1 Is the painting of the entire interior, a repair and deductable?
Yes. Question 2 Are the expenses incurred on the roof and electrical work an allowable deduction? Answer No. This ruling applies for the following period : Year ended 30 June 2025 The scheme commenced on: 1 July 2024
You and your spouse have a rental property. This property is owned 50-50 by you and your spouse. The property was purchased by you and your spouse and was rented from date of purchase. The property ceased being a rental property a couple of years after purchase. You and your spouse moved into the property and commenced treating it as your main residence. There was a variety of work carried out on the property: • Painting of the entire interior of the house; cost: $XX paid prior to the house becoming your main residence • Re-pointing all ridge, Hip and Gable End Tiles on the roof; cost $XX paid after your house became your main residence • Re-alignment of front guttering; cost: $XX paid after your house became your main residence.

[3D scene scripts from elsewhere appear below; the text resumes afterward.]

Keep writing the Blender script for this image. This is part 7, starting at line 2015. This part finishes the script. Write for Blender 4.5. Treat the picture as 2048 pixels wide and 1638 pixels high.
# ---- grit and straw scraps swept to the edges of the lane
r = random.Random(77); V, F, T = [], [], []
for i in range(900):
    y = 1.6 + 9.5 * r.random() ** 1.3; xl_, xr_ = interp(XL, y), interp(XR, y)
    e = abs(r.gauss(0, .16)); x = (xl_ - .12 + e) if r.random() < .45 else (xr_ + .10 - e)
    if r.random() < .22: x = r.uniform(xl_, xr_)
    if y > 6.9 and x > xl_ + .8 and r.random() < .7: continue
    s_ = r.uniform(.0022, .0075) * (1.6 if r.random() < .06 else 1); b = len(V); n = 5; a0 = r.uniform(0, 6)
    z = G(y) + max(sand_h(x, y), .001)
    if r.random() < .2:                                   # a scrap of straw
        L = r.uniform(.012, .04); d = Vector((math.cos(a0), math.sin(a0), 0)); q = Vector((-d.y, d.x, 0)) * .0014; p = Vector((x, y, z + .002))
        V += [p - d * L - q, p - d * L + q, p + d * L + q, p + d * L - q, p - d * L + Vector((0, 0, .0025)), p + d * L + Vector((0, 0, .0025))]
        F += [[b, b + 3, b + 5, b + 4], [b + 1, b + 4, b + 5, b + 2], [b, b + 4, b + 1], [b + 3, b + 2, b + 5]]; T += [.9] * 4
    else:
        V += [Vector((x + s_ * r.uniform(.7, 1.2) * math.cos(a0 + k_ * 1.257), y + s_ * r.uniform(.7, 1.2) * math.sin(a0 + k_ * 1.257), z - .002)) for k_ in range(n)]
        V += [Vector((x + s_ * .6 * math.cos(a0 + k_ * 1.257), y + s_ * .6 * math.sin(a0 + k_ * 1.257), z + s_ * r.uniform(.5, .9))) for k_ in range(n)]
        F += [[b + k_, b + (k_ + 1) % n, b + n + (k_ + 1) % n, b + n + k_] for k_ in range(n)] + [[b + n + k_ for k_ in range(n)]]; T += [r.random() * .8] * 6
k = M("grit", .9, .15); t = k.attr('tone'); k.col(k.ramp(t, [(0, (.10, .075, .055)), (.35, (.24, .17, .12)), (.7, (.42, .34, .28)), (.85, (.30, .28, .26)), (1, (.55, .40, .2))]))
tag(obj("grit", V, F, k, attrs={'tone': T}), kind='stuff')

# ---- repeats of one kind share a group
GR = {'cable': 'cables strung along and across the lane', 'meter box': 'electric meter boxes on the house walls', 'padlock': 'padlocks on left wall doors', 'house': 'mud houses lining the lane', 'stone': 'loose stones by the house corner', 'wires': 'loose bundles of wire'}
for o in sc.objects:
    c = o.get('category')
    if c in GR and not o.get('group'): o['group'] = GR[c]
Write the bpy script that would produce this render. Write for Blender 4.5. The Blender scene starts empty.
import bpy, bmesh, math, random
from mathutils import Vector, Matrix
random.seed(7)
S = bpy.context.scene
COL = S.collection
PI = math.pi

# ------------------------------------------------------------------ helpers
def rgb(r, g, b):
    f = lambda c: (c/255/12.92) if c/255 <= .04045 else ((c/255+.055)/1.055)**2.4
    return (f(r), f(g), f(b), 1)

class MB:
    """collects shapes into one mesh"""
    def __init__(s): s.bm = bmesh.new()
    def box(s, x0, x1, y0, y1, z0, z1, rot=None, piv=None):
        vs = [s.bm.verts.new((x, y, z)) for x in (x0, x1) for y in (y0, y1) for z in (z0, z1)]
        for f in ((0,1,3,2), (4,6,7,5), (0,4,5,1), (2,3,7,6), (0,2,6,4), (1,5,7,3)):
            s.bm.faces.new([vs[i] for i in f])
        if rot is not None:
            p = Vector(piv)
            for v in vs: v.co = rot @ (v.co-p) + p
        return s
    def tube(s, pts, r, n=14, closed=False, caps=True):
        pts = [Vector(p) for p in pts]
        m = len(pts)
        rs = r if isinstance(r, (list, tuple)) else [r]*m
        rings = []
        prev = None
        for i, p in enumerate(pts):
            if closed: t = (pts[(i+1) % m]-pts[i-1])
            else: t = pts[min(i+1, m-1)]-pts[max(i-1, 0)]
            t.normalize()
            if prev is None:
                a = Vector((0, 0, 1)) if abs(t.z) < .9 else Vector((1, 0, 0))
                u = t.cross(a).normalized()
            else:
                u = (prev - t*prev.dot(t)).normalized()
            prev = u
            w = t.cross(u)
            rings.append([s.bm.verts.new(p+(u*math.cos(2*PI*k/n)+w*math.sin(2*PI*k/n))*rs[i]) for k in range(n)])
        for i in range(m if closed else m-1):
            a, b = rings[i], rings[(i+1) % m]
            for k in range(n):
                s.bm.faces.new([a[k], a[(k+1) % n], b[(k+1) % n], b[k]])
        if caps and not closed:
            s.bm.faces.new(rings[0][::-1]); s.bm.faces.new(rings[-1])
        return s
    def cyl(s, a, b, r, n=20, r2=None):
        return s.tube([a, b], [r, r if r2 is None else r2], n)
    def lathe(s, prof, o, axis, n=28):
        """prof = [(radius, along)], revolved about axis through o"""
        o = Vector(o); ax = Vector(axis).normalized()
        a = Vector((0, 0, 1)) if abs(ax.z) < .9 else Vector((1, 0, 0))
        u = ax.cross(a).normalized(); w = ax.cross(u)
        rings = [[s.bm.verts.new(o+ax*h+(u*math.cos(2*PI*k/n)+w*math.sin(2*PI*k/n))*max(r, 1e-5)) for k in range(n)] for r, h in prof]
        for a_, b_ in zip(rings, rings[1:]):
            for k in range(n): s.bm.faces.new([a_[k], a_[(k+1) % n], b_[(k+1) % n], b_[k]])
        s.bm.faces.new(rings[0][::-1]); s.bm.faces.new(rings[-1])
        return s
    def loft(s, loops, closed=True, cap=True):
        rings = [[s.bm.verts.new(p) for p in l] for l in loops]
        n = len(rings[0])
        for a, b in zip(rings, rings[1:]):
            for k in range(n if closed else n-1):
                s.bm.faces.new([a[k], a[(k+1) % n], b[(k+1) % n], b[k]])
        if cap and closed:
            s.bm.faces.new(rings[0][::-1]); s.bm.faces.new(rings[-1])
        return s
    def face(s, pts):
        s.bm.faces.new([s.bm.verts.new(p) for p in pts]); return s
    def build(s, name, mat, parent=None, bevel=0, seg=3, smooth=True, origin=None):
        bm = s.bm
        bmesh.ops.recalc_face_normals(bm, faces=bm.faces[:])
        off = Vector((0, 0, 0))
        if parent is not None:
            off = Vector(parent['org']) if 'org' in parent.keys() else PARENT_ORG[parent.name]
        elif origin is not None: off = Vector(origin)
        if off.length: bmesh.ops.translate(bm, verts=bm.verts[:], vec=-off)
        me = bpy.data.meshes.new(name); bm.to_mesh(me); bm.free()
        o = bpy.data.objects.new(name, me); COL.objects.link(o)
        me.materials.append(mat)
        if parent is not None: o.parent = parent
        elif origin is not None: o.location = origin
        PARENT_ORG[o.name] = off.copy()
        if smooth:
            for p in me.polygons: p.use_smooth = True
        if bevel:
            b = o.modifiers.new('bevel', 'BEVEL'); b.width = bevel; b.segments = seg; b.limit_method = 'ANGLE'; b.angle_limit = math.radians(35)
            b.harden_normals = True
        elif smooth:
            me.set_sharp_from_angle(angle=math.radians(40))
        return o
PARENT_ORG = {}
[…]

Income Tax Assessment Act 1997 section 25-10
Section 25-10 of the Income Tax Assessment Act 1997 (ITAA 1997) provides for a deduction for expenses incurred for repairs to premises that are held or used solely for income producing purposes. However, a deduction for capital expenditure is not allowed under this section (subsection 25-10(3) of the ITAA 1997). Taxation Ruling TR 97/23 Income tax: deductions for repairs explains the circumstances in which expenditure incurred by a taxpayer for repairs is an allowable deduction under section 25-10 of the ITAA 1997. Where a tenant moves out of a rental property and repairs are required to be carried out prior to the property either being sold or re-tenanted are an allowable deduction as they have the relevant nexus to the income earning activity. You can claim a deduction for the painting of the entire interior of the property. You cannot claim a deduction for the work carried out after on the property after the relevant date. Example 19 of the rental properties Guide says:
Repairs when the property is no longer rented out After the last tenants moved out in September 20XX, the Hitchmans discovered that the stove did not work, kitchen tiles were cracked and the toilet window was broken. They also discovered a hole in a bedroom wall that had been covered with a poster. In October 20XX, the Hitchmans paid for this damage to be repaired so they could sell the property. As the tenants were no longer in the property, the Hitchmans were not using the property to produce rental income. However, they could still claim a deduction for repairs to the property because the repairs related to the period when their tenants were living in the property and the repairs were completed before the end of the income year in which the property ceased to be used to produce income. This example can be distinguished from your circumstances as the Hitchmans repaired the property in preparation for selling it. You moved into the property a couple of years after purchase and commenced living in it as your main residence.
You are not entitled to claim a deduction for the repairs on the roof or the electrical work as the property was your main residence when this work was carried out. The work is private in nature and does not have the relevant connection to the income earning activity.